Brava! She even managed to coax soprano, Angel Blue, singing the role of Margarita Xirgu, to indulge in some nifty footwork. From the moment the curtain rose it was obvious this was exactly what the music demanded. Strong, sometimes plangent voices and the often-insane intensity of Spanish dance. The dial registered fever pitch – and stayed there.
Colker was assisted by the lend-lease of Scottish Opera’s Roxana Haines, responsible for their recent, stunning Oedipus Rex at the Edinburgh Festival. Over a coffee Roxana bubbled with enthusiasm at having the opportunity to bring her skills to the Met stage. During the performance, I think I spotted the same deft blocking of characters that characterised Oedipus.
Well, at least they all seemed to turn up at the right time, no small feat when shepherding a lightning-fast mêlée. Never, ever, underestimate the importance of an assistant director in placing characters onstage and managing every gesture.
I was not immediately taken by David Henry Hwang’s libretto. It began as a stream of self-contradictory slogans. ‘Long Live Death’ sort of thing. But as occasional arias began to depict more complex emotions the work achieved a better balance.
Lorca’s From my Window, a poignant view of life, Margarita’s My whole life, in such a place, the ballad, What a sad day it was in Granada, provided occasional oases of relief from the constant action.
Lorca’s nemesis, Ramón Ruiz Alonso, a historically accurate fascist thug was flamenco singer, Alfredo Tejada, Anadamar’s ‘go to’ baddie. He has performed the role everywhere, including for Welsh, Scottish and Detroit Opera. He positively snarled as the fatal shot rang out and Lorca fell,
Use was made of back projections, including a superb newsreel simulacrum of Falange Radio, broadcasting actual recordings from the 1930s. From time-to-time, sound effects were amplified and the singers miked, essential if they were to be heard over the mayhem.
Sometimes the transition of miked soloists, especially Angel Blue, back to natural voice was clunky. A minor gripe.
Angel Blue was in fine voice. Some reviewers of earlier performances complained of her voice fading before the end. Not on my watch. She was steady as a rock throughout and crested every challenge Golijov tossed her way.
Lorca was performed as a trouser role by mezzo-soprano Daniela Mack. She looked slight, but so was Lorca. Digging through news files it turned out she bore an uncanny resemblance to the playwright. Mack sang beautifully and established character with ease. What more can anyone demand?
The “chorus” of dancing, singing Nińas stole the show. Eighteen young girls, mostly all in debut roles, determined to prove themselves on the Met stage. Did they fizz?
My Manhattan collaborator, soprano Katie Norchi, arranged a coffee with one, the Puerto Rican, Natalia Santaliz. They had known each other as students. Santaliz’s story was almost as evocative as Lorca’s.
She had travelled on her own dime for the audition, from Puerto Rico, staying with family in New York.
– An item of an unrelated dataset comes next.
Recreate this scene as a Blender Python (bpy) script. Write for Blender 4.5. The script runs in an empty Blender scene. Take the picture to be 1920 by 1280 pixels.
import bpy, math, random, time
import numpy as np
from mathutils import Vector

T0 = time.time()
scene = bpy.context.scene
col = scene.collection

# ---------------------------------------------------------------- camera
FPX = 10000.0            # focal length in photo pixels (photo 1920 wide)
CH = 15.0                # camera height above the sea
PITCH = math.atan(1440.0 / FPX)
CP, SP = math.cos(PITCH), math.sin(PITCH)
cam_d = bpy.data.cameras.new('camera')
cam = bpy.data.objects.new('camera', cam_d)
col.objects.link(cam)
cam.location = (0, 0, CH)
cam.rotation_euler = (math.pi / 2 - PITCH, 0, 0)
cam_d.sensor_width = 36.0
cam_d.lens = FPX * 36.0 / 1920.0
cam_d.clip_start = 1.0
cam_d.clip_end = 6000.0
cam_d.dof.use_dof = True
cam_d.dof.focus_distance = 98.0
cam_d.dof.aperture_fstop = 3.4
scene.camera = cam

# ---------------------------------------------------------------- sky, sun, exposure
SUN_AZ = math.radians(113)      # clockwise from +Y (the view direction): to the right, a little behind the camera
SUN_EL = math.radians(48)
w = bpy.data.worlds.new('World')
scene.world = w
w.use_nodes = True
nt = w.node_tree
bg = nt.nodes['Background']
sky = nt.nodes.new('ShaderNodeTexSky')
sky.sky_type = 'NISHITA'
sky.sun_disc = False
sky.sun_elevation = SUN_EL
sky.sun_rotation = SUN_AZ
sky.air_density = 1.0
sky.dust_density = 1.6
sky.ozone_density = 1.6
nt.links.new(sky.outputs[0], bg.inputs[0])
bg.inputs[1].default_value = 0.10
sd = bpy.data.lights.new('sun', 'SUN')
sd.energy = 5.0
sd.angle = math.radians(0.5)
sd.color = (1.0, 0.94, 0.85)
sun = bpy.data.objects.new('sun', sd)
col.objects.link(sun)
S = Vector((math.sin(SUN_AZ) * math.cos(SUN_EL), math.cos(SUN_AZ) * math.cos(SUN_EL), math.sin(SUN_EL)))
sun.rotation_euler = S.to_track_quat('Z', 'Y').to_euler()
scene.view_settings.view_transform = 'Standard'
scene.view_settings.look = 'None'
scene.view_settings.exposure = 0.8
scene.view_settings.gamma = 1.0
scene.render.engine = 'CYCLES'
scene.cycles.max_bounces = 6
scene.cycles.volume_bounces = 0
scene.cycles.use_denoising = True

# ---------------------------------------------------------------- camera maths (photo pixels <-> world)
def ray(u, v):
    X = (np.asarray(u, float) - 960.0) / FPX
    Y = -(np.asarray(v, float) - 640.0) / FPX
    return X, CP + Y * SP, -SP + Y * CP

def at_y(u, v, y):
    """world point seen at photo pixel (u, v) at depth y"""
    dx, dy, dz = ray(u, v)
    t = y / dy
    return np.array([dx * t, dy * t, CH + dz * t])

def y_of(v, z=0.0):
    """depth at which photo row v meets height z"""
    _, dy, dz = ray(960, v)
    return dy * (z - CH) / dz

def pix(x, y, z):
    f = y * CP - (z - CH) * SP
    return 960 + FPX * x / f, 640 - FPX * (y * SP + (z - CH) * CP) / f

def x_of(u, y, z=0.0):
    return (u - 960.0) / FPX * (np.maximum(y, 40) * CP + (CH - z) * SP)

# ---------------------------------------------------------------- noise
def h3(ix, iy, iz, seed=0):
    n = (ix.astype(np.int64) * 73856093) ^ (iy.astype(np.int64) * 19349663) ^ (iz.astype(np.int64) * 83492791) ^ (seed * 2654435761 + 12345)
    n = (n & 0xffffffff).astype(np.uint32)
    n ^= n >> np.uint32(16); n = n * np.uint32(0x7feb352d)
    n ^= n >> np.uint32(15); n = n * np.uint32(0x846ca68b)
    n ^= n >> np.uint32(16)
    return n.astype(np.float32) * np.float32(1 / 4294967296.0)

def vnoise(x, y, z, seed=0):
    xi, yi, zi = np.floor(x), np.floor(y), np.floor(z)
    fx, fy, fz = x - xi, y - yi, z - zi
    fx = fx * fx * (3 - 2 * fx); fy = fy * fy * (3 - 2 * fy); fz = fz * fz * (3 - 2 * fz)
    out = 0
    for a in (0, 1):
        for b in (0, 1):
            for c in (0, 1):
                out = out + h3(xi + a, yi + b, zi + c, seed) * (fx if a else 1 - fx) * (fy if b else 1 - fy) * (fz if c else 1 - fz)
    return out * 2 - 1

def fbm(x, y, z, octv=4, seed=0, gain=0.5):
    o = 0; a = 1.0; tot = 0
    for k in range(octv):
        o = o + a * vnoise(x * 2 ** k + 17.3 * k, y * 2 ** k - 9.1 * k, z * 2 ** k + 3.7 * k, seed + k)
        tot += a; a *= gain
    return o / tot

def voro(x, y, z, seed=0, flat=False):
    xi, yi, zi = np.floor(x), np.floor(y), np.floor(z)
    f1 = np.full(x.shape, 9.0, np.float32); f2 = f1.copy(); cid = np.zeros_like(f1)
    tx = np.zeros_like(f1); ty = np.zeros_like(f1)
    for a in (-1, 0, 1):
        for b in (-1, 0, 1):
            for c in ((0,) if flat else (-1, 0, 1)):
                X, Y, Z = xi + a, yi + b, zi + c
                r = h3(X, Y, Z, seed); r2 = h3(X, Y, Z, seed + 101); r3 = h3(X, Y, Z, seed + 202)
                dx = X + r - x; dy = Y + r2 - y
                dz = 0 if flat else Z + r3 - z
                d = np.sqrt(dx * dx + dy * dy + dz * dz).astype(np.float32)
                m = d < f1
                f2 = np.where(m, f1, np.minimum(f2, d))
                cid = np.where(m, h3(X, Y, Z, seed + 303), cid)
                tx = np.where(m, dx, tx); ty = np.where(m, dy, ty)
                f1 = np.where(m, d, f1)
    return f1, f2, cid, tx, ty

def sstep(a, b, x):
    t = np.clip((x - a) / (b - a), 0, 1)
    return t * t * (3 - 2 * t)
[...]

One of 800 applicants. The audition process is brutal. She described the “live cut” process.
A group of, say 20, dancers is asked to audition. They are all given numbers. As the audition progresses numbers are called out and the unfortunates simply leave for the Greyhound home and maybe, or maybe not, another shot at a career. The others dance on until only the winners remain. Life is always supported by another career.
This time, Natalia’s number was not up. And she and her fellow dancers delivered an unforgettable experience. As she took her bows at the end of the line stage left, the radiant smile said everything. Her family has every right to feel deeply proud.
The Met orchestra coped admirably with the unfamiliar tempi and rapid changes of musical mood. Peruvian conductor Miguel Harth-Bedoya has spent his whole career ranging across the musical landscape, but he had his work cut out here. The challenge of melding with pre-recorded, amplified sound and making the joins disappear is prodigious.
And maybe the format of Ainadamar is a pointer to the opera medium’s future. Eighty minutes, no interval, the audience leaves in an adrenalin rush, heading home at a reasonable hour.
Perhaps that opera package is more to the taste of today’s audiences than a five-hour Parsifal, three intervals and bus home to a dawn chorus.
Cultural appetites in today’s instant gratification world have changed. In the 19th century opera in Paris morphed to accommodate the need for episodes of pure burlesque.
In the mid 21st century, the medium needs a fresh eye. Innovators like OperaGlass Works – vehicle of Eliza Thompson and Selina Caddell, opera’s terrible twins, are using film. Their La Traviata is hitting screens around now. The Met pioneered HD. Time to extract heads from the sand. Just saying.
I hope Alex Reedjik, Scottish Opera’s Director General will use this stepping stone of the Met to bring forward future productions that will cement the relationship.
Nagging question. Why on earth did Scot Op find a winning formula rooted in the Spanish Civil War?
Maybe the answer lies in Glasgow’s long connection with the conflict. In 1972, in memory of a brigade of Clydesiders who enrolled to fight for the Republicans in Spain, a statue was erected on the banks of the River Clyde – 286 Clyde Street, to be precise – to La Pasionara, Dolores Ibárruri, a fiery communist politician with a flair for rhetoric.
Ainadamar, a testament to Lorca, blazing with force, sound, colour and innovation is very different. Sculptor Arthur Dooley’s Pasionara looks across a river. Scottish Opera’s Ainadamar conquered New York.